After *that*, law "schools" will lobby the ABA to permit the admission of corpses.

And the ABA will quickly agree...

Posted by: cas127 | May 1, 2012 11:46:45 PM

Does the LSAT really predict a more qualified lawyer? Do the law schools really care, some may but their job is to put bodie$ in seat$
If the LSAT is an imperfect test, why have it? It is NOT the only way to compare students. No matter what the test, LSAT, GMAT, SAT, ACT or DL none of them mean you will turn out to be the "best" in anything. There are many people who should never be granted a Drivers License let alone a JD.
The LSAT does not prove you can do legal research, nor argue the law in court, nor understand the words used.. All the LSAT does is try to weed out what is considered weak and unfit to sit it a seat. People learn differently, people who do poorly on test can and do turn out successful. The question becomes how do you define success?
Getting a high score on a test and graduating with a JD? I think not,I have a family member who should not drive nor has the ability of common sense yet is a JD.
What do you care if someone goes to law school and can't get a job? I do not have a JD but am better in the courtroom of life and I make more $$$$$ and have never totaled a car (family member with JD 5 totaled cars)

Posted by: Bob Davis | May 1, 2012 2:51:36 PM

Of course, they want to eliminate the LSAT. Law schools would love to be able to ignore ability in exchange for diversity.

Posted by: Bruce | May 1, 2012 1:13:34 PM

While an imperfect test, the LSAT (or any other standardize test such as the GMAT or SAT) is the only way to compare students using a single uniform standard nationwide. And, as much as the progressive crowd loves to hate it and call it racist, it does serve as a fairly accurate predictor of law school performance.
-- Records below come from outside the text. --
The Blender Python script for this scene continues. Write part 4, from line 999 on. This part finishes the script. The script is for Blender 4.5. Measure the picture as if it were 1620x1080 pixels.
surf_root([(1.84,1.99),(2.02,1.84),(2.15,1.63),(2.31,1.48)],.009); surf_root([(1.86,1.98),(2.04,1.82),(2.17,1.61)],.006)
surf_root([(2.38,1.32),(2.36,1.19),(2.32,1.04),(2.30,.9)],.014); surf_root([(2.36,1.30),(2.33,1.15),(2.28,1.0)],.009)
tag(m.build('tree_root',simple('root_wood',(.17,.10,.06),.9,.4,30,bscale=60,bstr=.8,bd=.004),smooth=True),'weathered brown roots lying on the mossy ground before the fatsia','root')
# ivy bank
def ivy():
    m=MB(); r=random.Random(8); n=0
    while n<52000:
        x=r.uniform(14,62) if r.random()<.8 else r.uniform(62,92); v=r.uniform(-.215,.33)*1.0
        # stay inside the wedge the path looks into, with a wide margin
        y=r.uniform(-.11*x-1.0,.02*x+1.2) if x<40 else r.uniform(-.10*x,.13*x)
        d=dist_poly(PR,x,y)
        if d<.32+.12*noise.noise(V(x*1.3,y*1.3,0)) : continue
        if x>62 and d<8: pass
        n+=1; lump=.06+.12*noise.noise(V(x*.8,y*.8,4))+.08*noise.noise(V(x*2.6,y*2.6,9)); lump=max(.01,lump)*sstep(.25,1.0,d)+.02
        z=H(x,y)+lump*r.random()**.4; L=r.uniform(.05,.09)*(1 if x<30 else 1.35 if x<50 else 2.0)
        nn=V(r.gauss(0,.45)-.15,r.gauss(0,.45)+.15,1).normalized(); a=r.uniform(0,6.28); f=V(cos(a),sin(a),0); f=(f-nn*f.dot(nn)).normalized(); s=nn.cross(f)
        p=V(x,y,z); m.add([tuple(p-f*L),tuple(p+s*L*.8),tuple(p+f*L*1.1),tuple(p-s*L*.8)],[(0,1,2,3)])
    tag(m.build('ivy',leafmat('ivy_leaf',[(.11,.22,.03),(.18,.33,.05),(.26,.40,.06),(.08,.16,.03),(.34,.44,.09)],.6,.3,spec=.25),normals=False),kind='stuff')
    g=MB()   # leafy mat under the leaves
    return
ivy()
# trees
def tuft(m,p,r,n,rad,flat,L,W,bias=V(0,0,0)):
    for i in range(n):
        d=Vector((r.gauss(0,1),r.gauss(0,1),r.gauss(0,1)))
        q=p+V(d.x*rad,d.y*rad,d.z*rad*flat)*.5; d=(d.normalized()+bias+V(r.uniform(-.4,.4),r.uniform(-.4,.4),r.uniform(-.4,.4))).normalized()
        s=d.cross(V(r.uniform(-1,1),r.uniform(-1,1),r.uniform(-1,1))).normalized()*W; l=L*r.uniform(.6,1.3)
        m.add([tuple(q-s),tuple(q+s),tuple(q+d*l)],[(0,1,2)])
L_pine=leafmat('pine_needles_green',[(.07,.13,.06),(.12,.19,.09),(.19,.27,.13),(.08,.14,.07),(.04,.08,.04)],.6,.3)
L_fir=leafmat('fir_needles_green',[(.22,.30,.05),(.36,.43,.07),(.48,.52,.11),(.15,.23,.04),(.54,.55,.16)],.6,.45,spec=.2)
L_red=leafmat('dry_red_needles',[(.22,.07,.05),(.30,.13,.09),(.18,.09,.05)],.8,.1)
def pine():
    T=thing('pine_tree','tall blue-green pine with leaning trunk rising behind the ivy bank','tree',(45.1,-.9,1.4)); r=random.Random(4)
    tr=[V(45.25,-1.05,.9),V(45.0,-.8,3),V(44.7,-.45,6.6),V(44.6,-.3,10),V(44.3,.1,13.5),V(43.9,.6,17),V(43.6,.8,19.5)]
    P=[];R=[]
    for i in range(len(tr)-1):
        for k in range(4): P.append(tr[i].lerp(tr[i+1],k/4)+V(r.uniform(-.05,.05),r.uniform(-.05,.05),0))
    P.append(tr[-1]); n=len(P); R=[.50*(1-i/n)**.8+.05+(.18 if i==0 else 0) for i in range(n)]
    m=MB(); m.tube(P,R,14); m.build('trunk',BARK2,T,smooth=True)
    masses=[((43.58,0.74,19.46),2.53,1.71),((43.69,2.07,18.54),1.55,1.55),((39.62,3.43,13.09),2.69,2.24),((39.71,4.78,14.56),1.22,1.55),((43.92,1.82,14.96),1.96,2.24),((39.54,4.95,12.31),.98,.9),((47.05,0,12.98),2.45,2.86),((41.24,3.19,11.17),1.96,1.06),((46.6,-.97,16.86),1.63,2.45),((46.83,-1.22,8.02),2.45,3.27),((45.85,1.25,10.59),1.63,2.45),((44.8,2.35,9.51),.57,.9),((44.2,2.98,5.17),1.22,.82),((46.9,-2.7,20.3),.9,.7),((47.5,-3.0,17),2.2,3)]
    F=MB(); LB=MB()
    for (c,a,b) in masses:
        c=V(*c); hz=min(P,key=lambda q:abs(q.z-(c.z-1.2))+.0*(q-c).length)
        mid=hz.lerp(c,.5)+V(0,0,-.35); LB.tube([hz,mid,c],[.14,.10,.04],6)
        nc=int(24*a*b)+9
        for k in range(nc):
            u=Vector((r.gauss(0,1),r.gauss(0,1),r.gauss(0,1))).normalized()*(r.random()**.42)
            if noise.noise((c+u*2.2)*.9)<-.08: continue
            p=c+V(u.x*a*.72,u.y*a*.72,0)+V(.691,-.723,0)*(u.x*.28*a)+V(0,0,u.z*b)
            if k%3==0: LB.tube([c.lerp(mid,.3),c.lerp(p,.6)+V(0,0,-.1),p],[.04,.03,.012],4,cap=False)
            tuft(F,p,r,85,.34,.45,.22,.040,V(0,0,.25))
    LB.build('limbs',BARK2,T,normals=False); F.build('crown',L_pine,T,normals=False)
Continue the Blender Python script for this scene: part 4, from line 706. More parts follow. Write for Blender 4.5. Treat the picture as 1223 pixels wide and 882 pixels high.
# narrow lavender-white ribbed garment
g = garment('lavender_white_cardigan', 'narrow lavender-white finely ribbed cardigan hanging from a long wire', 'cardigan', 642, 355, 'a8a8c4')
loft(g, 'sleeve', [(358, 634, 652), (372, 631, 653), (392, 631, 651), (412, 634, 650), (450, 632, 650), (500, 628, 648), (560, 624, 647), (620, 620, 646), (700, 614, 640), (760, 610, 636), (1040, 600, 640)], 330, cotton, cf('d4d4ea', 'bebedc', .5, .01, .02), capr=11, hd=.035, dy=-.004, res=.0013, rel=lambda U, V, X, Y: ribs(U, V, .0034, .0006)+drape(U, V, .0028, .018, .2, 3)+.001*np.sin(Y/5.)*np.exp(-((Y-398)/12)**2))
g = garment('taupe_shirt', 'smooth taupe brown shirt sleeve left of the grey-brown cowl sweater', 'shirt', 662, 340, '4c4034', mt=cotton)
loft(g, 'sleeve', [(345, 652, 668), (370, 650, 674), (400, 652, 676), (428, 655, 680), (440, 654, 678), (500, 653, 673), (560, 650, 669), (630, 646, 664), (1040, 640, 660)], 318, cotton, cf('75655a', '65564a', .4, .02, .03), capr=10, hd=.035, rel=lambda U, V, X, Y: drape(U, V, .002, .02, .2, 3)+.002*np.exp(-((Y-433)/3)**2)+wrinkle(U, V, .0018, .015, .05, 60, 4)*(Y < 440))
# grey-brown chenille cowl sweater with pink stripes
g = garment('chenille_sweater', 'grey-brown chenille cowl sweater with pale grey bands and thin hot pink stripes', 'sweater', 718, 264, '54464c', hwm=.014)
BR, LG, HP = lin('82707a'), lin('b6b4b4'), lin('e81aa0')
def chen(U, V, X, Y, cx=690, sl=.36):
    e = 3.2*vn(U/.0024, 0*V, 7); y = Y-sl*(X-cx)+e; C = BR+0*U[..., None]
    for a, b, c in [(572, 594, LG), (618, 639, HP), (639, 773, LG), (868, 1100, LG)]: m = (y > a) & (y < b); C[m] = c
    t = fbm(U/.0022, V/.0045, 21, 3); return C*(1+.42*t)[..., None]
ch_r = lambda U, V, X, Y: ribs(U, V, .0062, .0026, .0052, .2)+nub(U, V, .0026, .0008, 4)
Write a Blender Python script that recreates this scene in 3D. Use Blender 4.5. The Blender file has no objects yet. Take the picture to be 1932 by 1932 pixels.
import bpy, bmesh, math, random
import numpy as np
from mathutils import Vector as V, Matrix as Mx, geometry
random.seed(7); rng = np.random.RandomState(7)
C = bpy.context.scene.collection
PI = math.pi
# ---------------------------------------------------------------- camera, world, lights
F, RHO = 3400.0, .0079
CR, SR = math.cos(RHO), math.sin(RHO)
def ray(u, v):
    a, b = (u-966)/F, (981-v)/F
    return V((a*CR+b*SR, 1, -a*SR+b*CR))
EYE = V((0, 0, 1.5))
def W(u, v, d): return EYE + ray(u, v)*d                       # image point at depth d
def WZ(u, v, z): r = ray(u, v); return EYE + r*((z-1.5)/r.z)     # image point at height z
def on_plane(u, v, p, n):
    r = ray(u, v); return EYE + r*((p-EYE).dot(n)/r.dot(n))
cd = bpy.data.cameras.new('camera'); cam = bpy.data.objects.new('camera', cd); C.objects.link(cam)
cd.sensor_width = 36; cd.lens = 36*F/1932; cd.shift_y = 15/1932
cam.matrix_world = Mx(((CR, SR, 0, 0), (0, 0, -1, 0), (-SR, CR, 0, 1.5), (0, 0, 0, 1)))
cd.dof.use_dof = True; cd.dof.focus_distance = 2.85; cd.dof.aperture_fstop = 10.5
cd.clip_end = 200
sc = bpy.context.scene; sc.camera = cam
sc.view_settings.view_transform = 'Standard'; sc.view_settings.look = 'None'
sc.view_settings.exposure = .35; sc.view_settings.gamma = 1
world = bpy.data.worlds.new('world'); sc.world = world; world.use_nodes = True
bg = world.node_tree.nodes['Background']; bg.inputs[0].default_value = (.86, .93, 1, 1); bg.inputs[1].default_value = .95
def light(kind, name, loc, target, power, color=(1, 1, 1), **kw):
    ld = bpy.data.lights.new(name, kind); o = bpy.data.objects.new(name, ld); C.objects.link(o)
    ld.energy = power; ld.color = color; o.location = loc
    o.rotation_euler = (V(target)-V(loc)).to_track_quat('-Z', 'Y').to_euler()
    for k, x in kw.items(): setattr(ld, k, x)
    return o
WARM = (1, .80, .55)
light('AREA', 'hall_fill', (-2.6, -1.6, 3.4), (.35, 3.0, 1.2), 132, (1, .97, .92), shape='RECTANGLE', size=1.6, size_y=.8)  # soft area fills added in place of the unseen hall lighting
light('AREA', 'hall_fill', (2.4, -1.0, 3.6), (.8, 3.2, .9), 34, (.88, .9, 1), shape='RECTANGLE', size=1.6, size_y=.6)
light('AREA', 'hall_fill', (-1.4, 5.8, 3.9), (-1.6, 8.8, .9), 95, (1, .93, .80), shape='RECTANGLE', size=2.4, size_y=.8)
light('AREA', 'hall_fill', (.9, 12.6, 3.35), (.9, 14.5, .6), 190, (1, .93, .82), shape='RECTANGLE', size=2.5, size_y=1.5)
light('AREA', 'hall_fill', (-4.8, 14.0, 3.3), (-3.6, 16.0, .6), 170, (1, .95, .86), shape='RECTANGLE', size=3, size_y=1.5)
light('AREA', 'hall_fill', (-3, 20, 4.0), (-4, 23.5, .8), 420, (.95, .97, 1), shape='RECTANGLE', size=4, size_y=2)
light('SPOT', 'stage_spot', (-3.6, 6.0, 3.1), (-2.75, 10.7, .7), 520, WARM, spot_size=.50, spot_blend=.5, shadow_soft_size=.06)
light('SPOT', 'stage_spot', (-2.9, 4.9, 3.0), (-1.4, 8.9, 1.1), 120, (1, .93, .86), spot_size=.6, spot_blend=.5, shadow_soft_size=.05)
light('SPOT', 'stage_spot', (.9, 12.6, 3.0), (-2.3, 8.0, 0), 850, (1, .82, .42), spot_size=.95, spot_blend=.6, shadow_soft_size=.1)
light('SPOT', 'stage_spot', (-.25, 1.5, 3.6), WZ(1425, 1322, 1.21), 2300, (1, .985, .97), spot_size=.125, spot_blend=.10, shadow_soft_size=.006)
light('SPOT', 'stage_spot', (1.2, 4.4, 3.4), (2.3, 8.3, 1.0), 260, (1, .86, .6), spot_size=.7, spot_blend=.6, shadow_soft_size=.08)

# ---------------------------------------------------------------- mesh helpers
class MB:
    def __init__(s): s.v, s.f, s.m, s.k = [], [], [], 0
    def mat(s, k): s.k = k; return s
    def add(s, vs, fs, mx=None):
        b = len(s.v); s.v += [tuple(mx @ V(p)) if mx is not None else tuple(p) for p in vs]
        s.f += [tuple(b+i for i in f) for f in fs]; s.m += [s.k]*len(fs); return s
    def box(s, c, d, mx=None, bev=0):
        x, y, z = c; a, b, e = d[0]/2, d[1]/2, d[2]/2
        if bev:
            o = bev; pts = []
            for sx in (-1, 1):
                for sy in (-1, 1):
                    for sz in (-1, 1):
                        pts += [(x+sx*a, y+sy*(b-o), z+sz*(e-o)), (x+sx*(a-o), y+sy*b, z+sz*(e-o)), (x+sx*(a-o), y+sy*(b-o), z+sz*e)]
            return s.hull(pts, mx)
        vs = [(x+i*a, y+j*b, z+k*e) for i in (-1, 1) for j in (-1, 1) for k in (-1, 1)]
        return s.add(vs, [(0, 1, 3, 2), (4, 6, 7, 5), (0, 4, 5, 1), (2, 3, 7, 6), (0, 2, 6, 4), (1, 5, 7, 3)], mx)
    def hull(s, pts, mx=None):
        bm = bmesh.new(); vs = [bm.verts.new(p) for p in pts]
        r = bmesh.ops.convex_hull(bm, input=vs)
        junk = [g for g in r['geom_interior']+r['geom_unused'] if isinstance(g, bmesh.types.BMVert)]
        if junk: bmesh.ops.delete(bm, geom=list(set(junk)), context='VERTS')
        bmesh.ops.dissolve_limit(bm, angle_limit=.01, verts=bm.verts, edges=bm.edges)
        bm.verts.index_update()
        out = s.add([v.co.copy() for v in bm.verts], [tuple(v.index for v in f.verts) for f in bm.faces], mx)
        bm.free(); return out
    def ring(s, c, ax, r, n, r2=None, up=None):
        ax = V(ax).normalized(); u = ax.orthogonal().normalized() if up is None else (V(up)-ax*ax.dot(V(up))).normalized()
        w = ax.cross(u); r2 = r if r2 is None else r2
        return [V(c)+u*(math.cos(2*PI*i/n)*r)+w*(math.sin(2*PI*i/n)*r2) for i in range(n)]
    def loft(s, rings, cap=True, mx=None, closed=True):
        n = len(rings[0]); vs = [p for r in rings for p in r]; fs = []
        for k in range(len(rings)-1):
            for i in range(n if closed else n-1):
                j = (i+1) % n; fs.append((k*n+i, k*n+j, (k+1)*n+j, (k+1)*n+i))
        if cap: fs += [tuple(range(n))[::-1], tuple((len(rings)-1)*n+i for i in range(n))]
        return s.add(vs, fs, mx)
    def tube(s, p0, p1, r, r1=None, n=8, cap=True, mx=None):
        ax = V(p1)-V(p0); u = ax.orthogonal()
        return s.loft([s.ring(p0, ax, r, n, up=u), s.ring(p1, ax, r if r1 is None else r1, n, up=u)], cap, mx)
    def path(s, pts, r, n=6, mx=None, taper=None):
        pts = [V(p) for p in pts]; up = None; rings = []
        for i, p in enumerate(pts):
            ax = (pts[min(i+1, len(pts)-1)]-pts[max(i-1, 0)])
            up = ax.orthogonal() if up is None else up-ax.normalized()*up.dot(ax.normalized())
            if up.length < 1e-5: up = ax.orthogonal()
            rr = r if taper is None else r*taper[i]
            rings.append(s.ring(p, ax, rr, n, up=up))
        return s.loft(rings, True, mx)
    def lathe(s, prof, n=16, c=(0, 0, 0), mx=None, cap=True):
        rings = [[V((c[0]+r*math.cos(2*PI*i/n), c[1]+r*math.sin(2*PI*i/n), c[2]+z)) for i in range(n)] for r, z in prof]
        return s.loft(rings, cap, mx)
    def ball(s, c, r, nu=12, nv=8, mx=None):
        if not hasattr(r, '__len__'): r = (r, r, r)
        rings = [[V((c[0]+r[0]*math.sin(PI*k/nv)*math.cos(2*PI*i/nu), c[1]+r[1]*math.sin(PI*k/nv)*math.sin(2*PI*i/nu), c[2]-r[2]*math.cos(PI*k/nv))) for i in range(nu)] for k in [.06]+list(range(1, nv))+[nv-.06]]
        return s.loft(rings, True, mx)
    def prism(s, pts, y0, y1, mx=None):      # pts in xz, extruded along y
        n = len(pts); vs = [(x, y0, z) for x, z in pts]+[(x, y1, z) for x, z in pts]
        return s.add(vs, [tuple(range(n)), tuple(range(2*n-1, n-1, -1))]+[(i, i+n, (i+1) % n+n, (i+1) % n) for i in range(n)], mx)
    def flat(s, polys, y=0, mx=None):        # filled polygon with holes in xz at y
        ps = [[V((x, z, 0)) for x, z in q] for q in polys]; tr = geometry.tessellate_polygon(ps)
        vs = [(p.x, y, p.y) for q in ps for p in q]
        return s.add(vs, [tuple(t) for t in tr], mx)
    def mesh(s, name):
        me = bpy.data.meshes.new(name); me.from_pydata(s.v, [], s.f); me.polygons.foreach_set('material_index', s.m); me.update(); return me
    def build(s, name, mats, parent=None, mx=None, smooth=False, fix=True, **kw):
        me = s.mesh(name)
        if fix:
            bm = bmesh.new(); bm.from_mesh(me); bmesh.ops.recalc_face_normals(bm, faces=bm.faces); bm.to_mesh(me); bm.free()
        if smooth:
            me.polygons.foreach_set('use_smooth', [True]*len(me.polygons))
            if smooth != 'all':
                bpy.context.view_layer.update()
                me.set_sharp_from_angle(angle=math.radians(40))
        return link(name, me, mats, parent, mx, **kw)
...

As noted above, this proposal helps to shine a big ray of sunlight on the true motive of those running law schools: cushy jobs for the faculty and administration, with the students being cash cows first, and customers or students second.

Posted by: Todd | May 1, 2012 10:28:21 AM

Just what we need, lesser qualified people becoming unemployable lawyers with huge student debts.

Wake up, legal profession! Does anyone even CARE that students are being ripped off? Whoops, sorry; these are "lawyers" and law school administrators and professors doing the ripping off.

They missed the elective regarding legal and human ethics.

Posted by: jgreene | May 1, 2012 8:21:34 AM

I thought we already had a glut of lawyers, anyway? I don't see the problem for the public, just for the law schools.